> **Data extract**:
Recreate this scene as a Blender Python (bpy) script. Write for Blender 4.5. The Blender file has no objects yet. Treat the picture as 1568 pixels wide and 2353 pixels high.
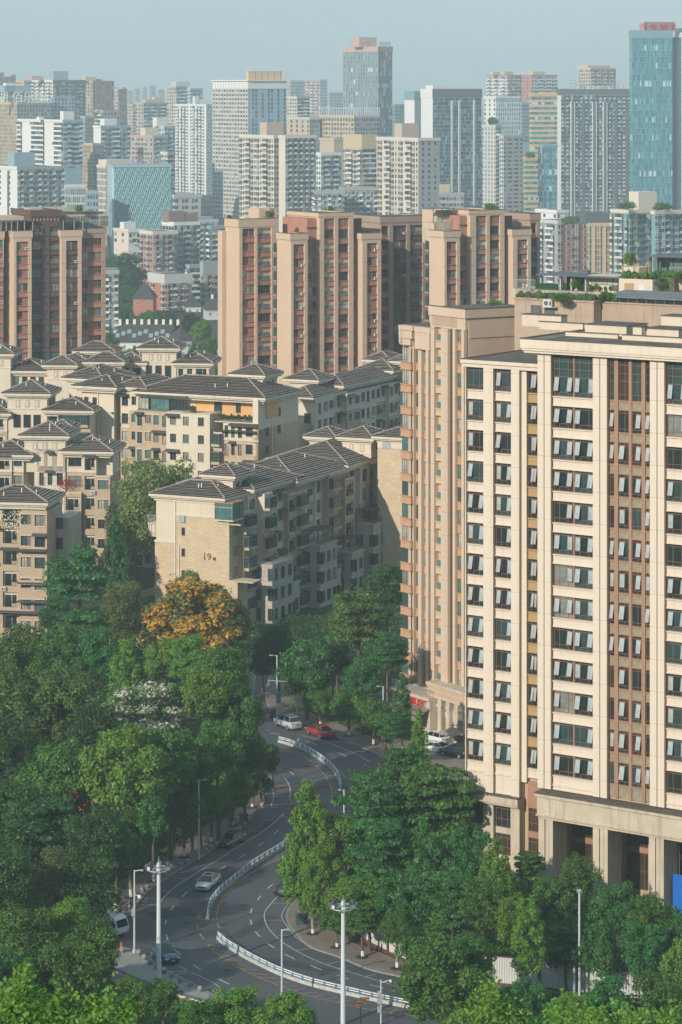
import bpy, math, random
from mathutils import Vector, Matrix, noise
from mathutils.geometry import tessellate_polygon
R = random.Random(11)
C = bpy.context.scene.collection
rad = math.radians
# ---- camera: the picture is measured on a 1568 x 2353 grid, horizon on row 200 ----
F, CX, HY, H = 6600.0, 784.0, 200.0, 92.0
cam = bpy.data.cameras.new('camera'); co = bpy.data.objects.new('camera', cam); C.objects.link(co)
cam.sensor_fit = 'HORIZONTAL'; cam.sensor_width = 36; cam.lens = F / 1568 * 36
cam.shift_y = -(1176.5 - HY) / 1568; cam.clip_start = 1; cam.clip_end = 30000
co.location = (0, 0, H); co.rotation_euler = (rad(90), 0, 0)
S = bpy.context.scene; S.camera = co
# ---- world and sun ----
SUN_AZ, SUN_EL = 51.0, 24.0          # the sun stands to the left behind the camera
sv = Vector((-math.cos(rad(SUN_AZ)) * math.cos(rad(SUN_EL)), -math.sin(rad(SUN_AZ)) * math.cos(rad(SUN_EL)), math.sin(rad(SUN_EL))))
w = bpy.data.worlds.new('World'); S.world = w; w.use_nodes = True
sky = w.node_tree.nodes.new('ShaderNodeTexSky'); sky.sky_type = 'NISHITA'; sky.sun_disc = False
sky.sun_elevation = rad(SUN_EL); sky.sun_rotation = math.atan2(sv.x, sv.y)
sky.air_density = 1.0; sky.dust_density = 0.7; sky.ozone_density = 2.2; sky.altitude = 300
bg = w.node_tree.nodes['Background']; bg.inputs[1].default_value = 0.08
veil = w.node_tree.nodes.new('ShaderNodeMix'); veil.data_type = 'RGBA'; veil.inputs['Factor'].default_value = .76    # even milky veil over the whole clear sky
veil.inputs['B'].default_value = (3.0, 4.45, 5.2, 1); wt, wn = w.node_tree, w.node_tree.nodes
tc_ = wn.new('ShaderNodeTexCoord'); mp_ = wn.new('ShaderNodeMapping'); mp_.inputs['Scale'].default_value = (9, 9, 55); ns_ = wn.new('ShaderNodeTexNoise'); ns_.inputs['Scale'].default_value = 1.0; ns_.inputs['Detail'].default_value = 4
vm_ = wn.new('ShaderNodeMapRange'); vm_.inputs['To Min'].default_value = .90; vm_.inputs['To Max'].default_value = 1.10; cm_ = wn.new('ShaderNodeMix'); cm_.data_type = 'RGBA'; cm_.blend_type = 'MULTIPLY'; cm_.inputs['Factor'].default_value = 1
cm_.inputs['A'].default_value = (3.0, 4.45, 5.2, 1); wt.links.new(tc_.outputs['Generated'], mp_.inputs[0]); wt.links.new(mp_.outputs[0], ns_.inputs['Vector']); wt.links.new(ns_.outputs['Fac'], vm_.inputs[0]); wt.links.new(vm_.outputs[0], cm_.inputs['B']); wt.links.new(cm_.outputs['Result'], veil.inputs['B'])
w.node_tree.links.new(sky.outputs[0], veil.inputs['A']); w.node_tree.links.new(veil.outputs['Result'], bg.inputs[0])
sl = bpy.data.lights.new('sun', 'SUN'); sl.energy = 2.75; sl.angle = rad(0.6); sl.color = (1, .90, .77)
so = bpy.data.objects.new('sun', sl); C.objects.link(so); so.rotation_euler = sv.to_track_quat('Z', 'Y').to_euler()
S.view_settings.view_transform = 'Standard'; S.view_settings.look = 'None'; S.view_settings.gamma = 1
S.view_settings.exposure = 0.68; S.view_settings.use_curve_mapping = False
S.render.engine = 'CYCLES'; S.cycles.max_bounces = 6; S.cycles.volume_bounces = 1; S.cycles.transparent_max_bounces = 8
S.cycles.use_denoising = True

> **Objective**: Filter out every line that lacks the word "objects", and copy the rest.

> **Solution to this exercise**:
Recreate this scene as a Blender Python (bpy) script. Write for Blender 4.5. The Blender file has no objects yet. Treat the picture as 1568 pixels wide and 2353 pixels high.
cam = bpy.data.cameras.new('camera'); co = bpy.data.objects.new('camera', cam); C.objects.link(co)
so = bpy.data.objects.new('sun', sl); C.objects.link(so); so.rotation_euler = sv.to_track_quat('Z', 'Y').to_euler()